● What this task involves
Within the material below, locate the line with "Reconstruct this image" and the line with "COL = sc.collection", then return those two lines and all lines between them, exactly as written.

(Saved data entries)

※

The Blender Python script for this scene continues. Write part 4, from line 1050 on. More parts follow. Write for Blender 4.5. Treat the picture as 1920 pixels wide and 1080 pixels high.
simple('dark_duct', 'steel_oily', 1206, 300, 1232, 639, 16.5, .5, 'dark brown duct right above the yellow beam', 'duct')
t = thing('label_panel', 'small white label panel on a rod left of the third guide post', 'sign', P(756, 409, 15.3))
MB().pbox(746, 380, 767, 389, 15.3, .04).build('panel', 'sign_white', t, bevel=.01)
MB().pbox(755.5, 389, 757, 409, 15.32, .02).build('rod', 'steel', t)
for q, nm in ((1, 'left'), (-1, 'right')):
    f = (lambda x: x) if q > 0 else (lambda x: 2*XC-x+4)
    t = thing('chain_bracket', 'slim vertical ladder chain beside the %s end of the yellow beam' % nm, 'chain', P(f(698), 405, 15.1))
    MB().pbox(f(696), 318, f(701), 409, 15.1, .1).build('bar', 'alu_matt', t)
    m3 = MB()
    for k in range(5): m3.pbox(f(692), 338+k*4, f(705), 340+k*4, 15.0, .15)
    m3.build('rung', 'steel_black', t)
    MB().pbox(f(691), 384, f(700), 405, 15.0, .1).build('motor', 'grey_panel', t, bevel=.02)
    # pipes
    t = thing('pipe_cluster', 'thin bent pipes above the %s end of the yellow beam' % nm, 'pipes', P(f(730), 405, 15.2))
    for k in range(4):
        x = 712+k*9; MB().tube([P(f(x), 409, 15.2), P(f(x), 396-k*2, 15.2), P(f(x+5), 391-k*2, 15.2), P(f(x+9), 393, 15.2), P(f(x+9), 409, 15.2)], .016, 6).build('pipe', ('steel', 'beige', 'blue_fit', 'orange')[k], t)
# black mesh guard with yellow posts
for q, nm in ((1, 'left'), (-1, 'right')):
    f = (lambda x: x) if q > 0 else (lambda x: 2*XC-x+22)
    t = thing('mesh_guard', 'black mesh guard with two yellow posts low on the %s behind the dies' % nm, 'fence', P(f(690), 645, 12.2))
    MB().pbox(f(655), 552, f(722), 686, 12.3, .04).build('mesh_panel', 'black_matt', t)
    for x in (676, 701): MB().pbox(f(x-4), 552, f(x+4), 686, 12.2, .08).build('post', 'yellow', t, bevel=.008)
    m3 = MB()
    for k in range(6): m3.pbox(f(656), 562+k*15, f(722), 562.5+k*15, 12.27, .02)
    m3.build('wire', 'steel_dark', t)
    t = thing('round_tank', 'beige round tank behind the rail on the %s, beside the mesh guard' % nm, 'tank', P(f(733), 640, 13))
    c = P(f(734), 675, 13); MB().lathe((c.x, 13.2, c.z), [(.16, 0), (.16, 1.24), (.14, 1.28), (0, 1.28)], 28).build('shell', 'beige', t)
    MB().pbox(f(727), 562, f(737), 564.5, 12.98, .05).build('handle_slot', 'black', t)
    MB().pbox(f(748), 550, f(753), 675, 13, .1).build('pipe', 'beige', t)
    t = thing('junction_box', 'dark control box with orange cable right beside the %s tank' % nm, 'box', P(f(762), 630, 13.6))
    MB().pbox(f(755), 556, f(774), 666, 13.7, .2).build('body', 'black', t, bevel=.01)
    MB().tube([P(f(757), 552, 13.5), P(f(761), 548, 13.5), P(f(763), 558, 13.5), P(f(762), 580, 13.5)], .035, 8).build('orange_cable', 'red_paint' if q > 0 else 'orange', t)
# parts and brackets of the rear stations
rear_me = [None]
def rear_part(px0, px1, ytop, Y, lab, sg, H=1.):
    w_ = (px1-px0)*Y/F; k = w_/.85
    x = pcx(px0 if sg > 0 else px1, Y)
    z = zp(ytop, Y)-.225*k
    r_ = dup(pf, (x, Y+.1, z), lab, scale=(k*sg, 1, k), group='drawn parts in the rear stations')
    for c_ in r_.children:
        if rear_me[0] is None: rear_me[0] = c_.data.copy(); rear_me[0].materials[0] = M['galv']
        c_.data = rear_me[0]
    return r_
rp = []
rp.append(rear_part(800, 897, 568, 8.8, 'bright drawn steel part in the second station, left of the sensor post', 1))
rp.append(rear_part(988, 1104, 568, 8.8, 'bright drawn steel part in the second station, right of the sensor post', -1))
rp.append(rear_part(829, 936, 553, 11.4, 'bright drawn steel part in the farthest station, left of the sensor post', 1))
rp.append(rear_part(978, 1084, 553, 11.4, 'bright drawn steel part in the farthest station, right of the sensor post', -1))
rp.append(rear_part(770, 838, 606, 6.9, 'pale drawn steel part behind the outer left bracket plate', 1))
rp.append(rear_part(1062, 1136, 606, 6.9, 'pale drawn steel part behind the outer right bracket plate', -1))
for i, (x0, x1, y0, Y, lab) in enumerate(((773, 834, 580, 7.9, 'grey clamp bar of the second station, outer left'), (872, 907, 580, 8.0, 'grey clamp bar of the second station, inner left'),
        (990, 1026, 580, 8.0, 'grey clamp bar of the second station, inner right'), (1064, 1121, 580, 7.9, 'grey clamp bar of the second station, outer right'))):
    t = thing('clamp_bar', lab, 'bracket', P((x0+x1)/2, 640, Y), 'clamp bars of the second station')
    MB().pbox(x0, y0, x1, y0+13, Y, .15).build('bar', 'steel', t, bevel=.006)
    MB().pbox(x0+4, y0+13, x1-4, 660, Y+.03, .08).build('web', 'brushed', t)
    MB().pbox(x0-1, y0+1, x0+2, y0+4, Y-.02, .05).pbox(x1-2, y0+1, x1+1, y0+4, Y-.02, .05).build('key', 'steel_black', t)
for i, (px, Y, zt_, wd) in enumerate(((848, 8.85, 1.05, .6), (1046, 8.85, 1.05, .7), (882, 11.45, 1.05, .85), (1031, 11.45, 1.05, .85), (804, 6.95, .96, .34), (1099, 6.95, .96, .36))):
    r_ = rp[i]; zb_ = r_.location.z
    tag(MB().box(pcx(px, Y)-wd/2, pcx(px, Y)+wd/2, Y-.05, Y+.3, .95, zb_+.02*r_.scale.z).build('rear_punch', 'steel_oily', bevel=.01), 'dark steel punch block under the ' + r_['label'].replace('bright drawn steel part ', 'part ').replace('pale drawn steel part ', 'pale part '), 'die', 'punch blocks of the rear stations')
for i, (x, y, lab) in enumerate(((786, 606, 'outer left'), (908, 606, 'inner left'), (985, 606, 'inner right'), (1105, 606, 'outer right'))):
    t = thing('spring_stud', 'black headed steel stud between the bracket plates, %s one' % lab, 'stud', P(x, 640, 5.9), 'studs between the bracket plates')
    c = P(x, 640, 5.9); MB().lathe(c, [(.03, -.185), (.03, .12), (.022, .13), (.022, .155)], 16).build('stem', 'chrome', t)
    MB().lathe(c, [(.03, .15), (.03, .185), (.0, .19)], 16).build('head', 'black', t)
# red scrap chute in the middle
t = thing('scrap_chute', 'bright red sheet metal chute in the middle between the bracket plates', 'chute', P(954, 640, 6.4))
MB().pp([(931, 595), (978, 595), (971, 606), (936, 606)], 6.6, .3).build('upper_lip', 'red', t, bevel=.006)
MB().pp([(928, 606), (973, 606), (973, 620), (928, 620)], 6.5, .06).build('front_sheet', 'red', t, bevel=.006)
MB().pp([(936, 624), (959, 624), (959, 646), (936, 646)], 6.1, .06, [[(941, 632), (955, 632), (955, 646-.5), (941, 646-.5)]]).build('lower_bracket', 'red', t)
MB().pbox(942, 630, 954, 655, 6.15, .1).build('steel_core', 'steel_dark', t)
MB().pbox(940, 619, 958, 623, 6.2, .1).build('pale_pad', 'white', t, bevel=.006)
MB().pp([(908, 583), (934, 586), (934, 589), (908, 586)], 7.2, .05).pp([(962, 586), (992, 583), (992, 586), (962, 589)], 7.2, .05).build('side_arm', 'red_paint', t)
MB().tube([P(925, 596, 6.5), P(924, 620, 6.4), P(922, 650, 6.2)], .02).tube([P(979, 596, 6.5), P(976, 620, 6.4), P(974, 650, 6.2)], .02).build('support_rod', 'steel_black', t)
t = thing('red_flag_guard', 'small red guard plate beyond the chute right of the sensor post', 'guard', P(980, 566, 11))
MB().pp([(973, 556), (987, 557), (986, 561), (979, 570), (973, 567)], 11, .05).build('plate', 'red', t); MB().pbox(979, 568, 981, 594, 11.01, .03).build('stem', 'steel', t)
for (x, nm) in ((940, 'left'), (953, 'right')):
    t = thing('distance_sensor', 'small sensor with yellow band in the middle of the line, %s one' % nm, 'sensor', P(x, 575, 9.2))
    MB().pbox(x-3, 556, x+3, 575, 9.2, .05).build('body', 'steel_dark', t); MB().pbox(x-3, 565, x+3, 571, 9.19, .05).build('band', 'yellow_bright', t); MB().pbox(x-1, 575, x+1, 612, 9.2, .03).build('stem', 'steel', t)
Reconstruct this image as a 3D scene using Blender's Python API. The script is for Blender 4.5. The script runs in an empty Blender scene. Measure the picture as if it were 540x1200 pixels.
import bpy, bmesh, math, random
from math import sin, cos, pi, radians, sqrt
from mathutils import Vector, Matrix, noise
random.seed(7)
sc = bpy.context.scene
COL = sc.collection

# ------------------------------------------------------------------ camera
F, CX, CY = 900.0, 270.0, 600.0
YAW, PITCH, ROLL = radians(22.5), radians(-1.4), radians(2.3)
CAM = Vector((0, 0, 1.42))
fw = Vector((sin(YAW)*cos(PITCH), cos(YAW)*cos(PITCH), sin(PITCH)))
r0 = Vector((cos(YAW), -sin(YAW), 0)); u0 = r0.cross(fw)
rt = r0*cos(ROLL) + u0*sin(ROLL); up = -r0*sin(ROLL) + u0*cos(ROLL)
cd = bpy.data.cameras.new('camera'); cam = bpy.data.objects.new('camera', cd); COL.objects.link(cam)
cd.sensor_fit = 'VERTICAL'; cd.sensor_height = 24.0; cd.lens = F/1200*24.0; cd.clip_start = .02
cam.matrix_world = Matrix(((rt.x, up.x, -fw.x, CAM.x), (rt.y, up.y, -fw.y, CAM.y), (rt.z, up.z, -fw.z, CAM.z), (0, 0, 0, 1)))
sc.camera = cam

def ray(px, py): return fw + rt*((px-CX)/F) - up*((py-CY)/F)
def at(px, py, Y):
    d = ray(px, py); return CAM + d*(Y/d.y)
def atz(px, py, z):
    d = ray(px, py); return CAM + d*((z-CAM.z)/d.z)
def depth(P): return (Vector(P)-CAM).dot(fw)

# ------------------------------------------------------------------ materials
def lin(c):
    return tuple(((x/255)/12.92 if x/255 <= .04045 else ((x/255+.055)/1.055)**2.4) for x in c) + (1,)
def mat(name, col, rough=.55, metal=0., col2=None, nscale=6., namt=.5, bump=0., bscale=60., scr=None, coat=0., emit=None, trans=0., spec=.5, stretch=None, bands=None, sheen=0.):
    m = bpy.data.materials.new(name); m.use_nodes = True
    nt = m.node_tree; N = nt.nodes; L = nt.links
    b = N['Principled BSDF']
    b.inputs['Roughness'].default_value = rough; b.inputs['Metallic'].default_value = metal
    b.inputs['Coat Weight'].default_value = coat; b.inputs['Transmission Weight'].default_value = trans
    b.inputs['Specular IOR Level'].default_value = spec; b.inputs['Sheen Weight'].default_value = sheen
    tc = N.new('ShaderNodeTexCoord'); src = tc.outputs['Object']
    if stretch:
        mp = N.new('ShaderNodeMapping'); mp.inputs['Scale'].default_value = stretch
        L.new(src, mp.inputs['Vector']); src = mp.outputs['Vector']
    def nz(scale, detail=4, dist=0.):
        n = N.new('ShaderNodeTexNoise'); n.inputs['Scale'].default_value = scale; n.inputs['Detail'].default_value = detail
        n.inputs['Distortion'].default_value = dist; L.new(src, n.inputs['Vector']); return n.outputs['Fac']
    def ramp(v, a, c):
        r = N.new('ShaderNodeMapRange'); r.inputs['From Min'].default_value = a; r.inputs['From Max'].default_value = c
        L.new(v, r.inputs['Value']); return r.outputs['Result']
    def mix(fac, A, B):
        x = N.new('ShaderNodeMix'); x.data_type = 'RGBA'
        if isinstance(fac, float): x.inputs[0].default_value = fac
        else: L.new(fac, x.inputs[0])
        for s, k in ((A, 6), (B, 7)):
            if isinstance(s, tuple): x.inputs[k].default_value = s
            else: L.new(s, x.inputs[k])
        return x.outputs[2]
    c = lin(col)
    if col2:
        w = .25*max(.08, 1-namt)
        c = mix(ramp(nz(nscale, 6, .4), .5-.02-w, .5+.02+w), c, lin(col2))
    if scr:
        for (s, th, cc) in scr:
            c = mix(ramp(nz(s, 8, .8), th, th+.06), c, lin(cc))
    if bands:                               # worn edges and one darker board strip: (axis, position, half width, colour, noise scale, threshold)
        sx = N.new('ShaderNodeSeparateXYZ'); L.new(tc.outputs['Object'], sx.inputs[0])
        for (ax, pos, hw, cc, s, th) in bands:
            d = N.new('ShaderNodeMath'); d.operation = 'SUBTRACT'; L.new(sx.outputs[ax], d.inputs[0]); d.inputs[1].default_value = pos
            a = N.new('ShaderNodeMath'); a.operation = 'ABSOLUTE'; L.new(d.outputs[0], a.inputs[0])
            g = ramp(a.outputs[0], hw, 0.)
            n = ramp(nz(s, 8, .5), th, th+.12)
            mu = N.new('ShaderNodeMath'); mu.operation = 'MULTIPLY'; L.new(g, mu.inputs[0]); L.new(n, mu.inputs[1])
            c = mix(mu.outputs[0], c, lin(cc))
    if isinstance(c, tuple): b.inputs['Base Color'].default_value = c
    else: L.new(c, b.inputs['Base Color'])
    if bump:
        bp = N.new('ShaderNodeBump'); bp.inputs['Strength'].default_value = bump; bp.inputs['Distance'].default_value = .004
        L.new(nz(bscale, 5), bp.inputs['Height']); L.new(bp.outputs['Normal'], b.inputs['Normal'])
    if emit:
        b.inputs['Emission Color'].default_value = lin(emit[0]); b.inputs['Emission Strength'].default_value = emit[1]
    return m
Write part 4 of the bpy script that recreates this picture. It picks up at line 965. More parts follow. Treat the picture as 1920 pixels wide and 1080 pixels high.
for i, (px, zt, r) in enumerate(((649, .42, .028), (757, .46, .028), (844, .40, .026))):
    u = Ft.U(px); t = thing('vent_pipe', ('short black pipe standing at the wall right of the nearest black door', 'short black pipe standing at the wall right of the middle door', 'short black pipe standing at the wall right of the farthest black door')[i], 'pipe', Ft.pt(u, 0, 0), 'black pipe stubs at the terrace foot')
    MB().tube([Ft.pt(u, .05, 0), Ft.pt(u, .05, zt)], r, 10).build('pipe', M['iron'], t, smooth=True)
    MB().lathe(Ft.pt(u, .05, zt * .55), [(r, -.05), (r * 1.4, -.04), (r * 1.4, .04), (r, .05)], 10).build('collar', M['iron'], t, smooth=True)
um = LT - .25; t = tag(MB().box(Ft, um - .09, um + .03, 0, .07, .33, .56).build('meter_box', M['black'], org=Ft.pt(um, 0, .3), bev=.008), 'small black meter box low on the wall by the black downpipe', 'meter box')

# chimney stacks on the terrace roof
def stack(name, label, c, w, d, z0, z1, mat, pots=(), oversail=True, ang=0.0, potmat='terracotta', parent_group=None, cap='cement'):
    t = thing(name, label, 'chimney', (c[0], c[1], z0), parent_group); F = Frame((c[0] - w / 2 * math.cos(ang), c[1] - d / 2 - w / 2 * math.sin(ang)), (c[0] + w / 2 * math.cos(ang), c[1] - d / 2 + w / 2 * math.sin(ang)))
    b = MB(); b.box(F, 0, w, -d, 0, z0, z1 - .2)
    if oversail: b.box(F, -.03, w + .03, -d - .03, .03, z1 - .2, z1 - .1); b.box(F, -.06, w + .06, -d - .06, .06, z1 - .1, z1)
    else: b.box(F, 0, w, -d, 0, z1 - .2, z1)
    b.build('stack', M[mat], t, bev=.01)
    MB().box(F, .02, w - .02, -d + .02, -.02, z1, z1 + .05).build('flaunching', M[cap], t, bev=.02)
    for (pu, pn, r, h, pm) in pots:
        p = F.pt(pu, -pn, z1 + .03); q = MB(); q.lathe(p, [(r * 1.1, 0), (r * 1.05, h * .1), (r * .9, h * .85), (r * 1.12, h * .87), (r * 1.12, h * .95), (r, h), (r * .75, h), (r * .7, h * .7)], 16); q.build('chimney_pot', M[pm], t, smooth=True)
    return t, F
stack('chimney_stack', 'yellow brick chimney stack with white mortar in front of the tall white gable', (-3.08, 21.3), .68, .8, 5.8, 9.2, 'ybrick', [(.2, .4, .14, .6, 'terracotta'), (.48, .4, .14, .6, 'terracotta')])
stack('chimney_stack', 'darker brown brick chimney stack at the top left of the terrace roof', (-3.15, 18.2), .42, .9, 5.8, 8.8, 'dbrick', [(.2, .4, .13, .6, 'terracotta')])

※

● Result for this task
Reconstruct this image as a 3D scene using Blender's Python API. The script is for Blender 4.5. The script runs in an empty Blender scene. Measure the picture as if it were 540x1200 pixels.
import bpy, bmesh, math, random
from math import sin, cos, pi, radians, sqrt
from mathutils import Vector, Matrix, noise
random.seed(7)
sc = bpy.context.scene
COL = sc.collection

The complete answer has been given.